Your goal:
Leave the pictures out. Return all other data exactly.

Supplied material:
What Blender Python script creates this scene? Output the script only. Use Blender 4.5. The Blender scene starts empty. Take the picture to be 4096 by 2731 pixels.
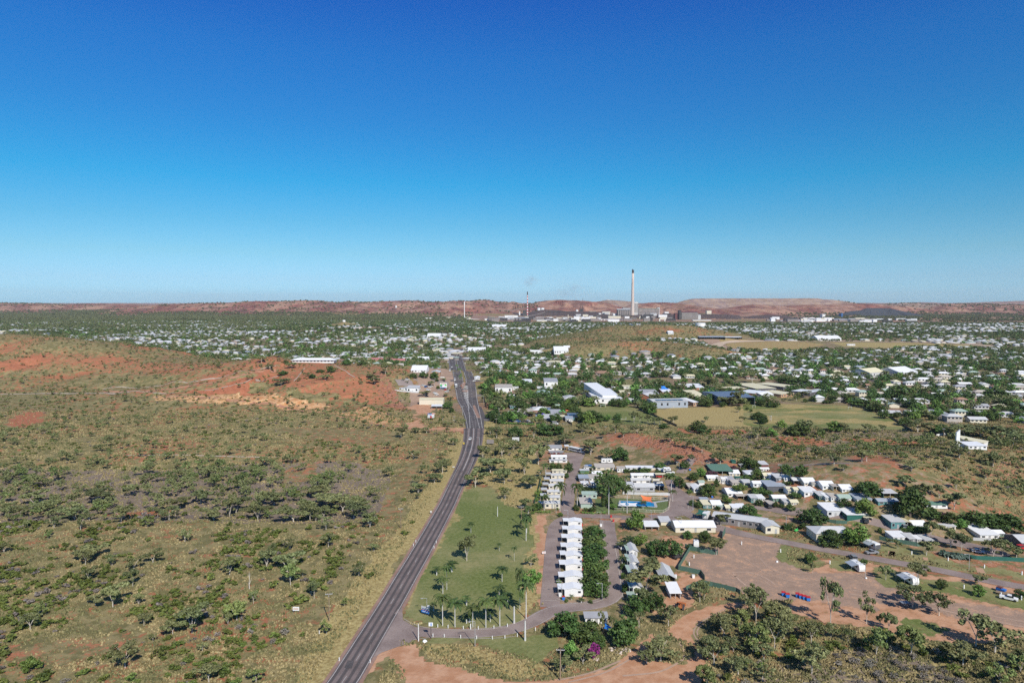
import bpy, math, random
import numpy as np
from mathutils import Vector
R = math.radians
sc = bpy.context.scene
col = sc.collection
# ---------------------------------------------------------------- camera
CAMH, FPX, PITCH = 100.0, 2733.0, 3.39
cd = bpy.data.cameras.new('camera'); cam = bpy.data.objects.new('camera', cd); col.objects.link(cam)
cd.sensor_width = 36; cd.lens = 36 * FPX / 4096; cd.clip_start = 1; cd.clip_end = 60000
cam.location = (0, 0, CAMH); cam.rotation_euler = (R(90 - PITCH), 0, 0)
sc.camera = cam
# ---------------------------------------------------------------- sky, sun
SUN_EL, SUN_AZ = 39.5, 156.0
w = bpy.data.worlds.new('World'); sc.world = w; w.use_nodes = True
nt = w.node_tree; nt.nodes.clear()
out = nt.nodes.new('ShaderNodeOutputWorld'); bg = nt.nodes.new('ShaderNodeBackground')
sky = nt.nodes.new('ShaderNodeTexSky'); sky.sky_type = 'NISHITA'; sky.sun_disc = False
sky.sun_elevation = R(SUN_EL); sky.sun_rotation = R(SUN_AZ); sky.altitude = 400
sky.air_density = 1.0; sky.dust_density = 0.6; sky.ozone_density = 3.0
bg.inputs['Strength'].default_value = 0.1125
# sky tint: pale cyan low, deep blue higher; neutral overhead added as unseen fill light
tc = nt.nodes.new('ShaderNodeTexCoord'); sx = nt.nodes.new('ShaderNodeSeparateXYZ')
rp = nt.nodes.new('ShaderNodeValToRGB'); mx = nt.nodes.new('ShaderNodeMix'); mx.data_type = 'RGBA'; mx.blend_type = 'MULTIPLY'
mx.inputs[0].default_value = 1.0
nt.links.new(tc.outputs['Generated'], sx.inputs[0]); nt.links.new(sx.outputs['Z'], rp.inputs[0])
SKYTINT = [(0.0, (0.435, 0.89, 1.448)), (0.0071, (0.435, 0.89, 1.448)), (0.0304, (0.426, 0.721, 1.102)), (0.0665, (0.366, 0.67, 0.865)), (0.1093, (0.241, 0.636, 0.817)), (0.1651, (0.096, 0.628, 0.86)), (0.245, (0.097, 0.554, 0.896)), (0.3254, (0.092, 0.514, 0.962)), (0.3879, (0.082, 0.424, 0.984)), (0.43, (0.09, 0.37, 0.93)), (0.52, (0.34, 0.5, 0.74)), (1.0, (0.55, 0.62, 0.74))]
cr = rp.color_ramp; cr.interpolation = 'LINEAR'
while len(cr.elements) < len(SKYTINT): cr.elements.new(0.5)
for e, (p, c) in zip(cr.elements, SKYTINT): e.position = p; e.color = (*c, 1)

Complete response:
What Blender Python script creates this scene? Output the script only. Use Blender 4.5. The Blender scene starts empty. Take the picture to be 4096 by 2731 pixels.
import bpy, math, random
import numpy as np
from mathutils import Vector
R = math.radians
sc = bpy.context.scene
col = sc.collection
# ---------------------------------------------------------------- camera
CAMH, FPX, PITCH = 100.0, 2733.0, 3.39
cd = bpy.data.cameras.new('camera'); cam = bpy.data.objects.new('camera', cd); col.objects.link(cam)
cd.sensor_width = 36; cd.lens = 36 * FPX / 4096; cd.clip_start = 1; cd.clip_end = 60000
cam.location = (0, 0, CAMH); cam.rotation_euler = (R(90 - PITCH), 0, 0)
sc.camera = cam
# ---------------------------------------------------------------- sky, sun
SUN_EL, SUN_AZ = 39.5, 156.0
w = bpy.data.worlds.new('World'); sc.world = w; w.use_nodes = True
nt = w.node_tree; nt.nodes.clear()
out = nt.nodes.new('ShaderNodeOutputWorld'); bg = nt.nodes.new('ShaderNodeBackground')
sky = nt.nodes.new('ShaderNodeTexSky'); sky.sky_type = 'NISHITA'; sky.sun_disc = False
sky.sun_elevation = R(SUN_EL); sky.sun_rotation = R(SUN_AZ); sky.altitude = 400
sky.air_density = 1.0; sky.dust_density = 0.6; sky.ozone_density = 3.0
bg.inputs['Strength'].default_value = 0.1125
# sky tint: pale cyan low, deep blue higher; neutral overhead added as unseen fill light
tc = nt.nodes.new('ShaderNodeTexCoord'); sx = nt.nodes.new('ShaderNodeSeparateXYZ')
rp = nt.nodes.new('ShaderNodeValToRGB'); mx = nt.nodes.new('ShaderNodeMix'); mx.data_type = 'RGBA'; mx.blend_type = 'MULTIPLY'
mx.inputs[0].default_value = 1.0
nt.links.new(tc.outputs['Generated'], sx.inputs[0]); nt.links.new(sx.outputs['Z'], rp.inputs[0])
SKYTINT = [(0.0, (0.435, 0.89, 1.448)), (0.0071, (0.435, 0.89, 1.448)), (0.0304, (0.426, 0.721, 1.102)), (0.0665, (0.366, 0.67, 0.865)), (0.1093, (0.241, 0.636, 0.817)), (0.1651, (0.096, 0.628, 0.86)), (0.245, (0.097, 0.554, 0.896)), (0.3254, (0.092, 0.514, 0.962)), (0.3879, (0.082, 0.424, 0.984)), (0.43, (0.09, 0.37, 0.93)), (0.52, (0.34, 0.5, 0.74)), (1.0, (0.55, 0.62, 0.74))]
cr = rp.color_ramp; cr.interpolation = 'LINEAR'
while len(cr.elements) < len(SKYTINT): cr.elements.new(0.5)
for e, (p, c) in zip(cr.elements, SKYTINT): e.position = p; e.color = (*c, 1)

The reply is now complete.